Yes, to those who are asking the obvious question, there is an active insurgency in north Afghanistan and had I not looked as Afghan as I do I would probably not have been able to hang around in public areas as much as I did. Some of my travel was curtailed, and one of the field visits we had planned could not happen for security concerns. After another field visit to a village in Kalafgan district, a group of middle-aged men came up to me and made conversation in Urdu, speaking like Kabuliwallahs in old Hindi films. It turned out that they had learnt it in camps in Mirpur (in Pakistani Kashmir) and had visited Srinagar and other parts of Indian Kashmir. It was a friendly conversation, and they were mostly looking to practise their Urdu, but we did stay away from topics such as ‘what exactly were you doing there?’

I got the impression that people were more frustrated with the administration than with the insurgency. Warlords were in control of government, corruption was rampant, doors were open only to those with connections, and an inherently egalitarian society was turning into one with a deep schism between haves and have-nots.
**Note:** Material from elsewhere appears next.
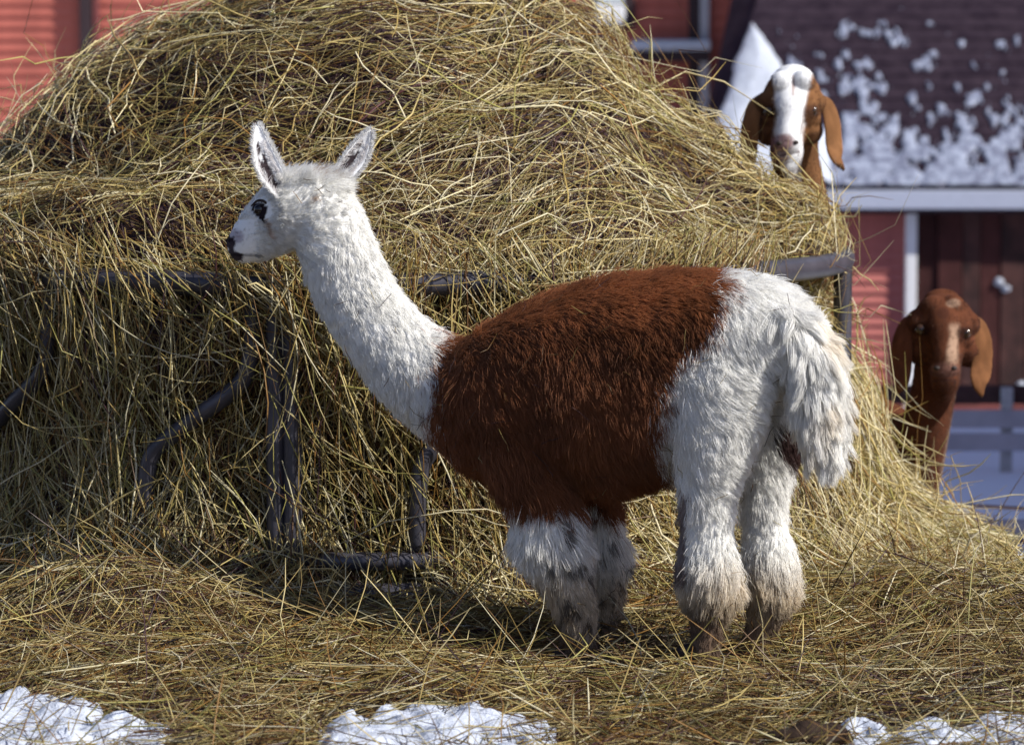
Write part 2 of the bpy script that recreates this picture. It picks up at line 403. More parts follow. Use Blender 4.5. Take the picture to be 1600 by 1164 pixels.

My trainees expressed their frustrations to me, young engineers who joined the government to contribute to nation building, the management graduate from Kirgizstan who returned to Taloquan to marry the man she loved, the young women looking for any way to get out. And yes, foreigners were seen as a part of the problem, not the solution.

As I hope is obvious to the reader, I both enjoyed myself and was made very welcome in northern Afghanistan. It may not be every traveller’s cup of tea, but I do recommend it to those looking to go where footprints are fewer.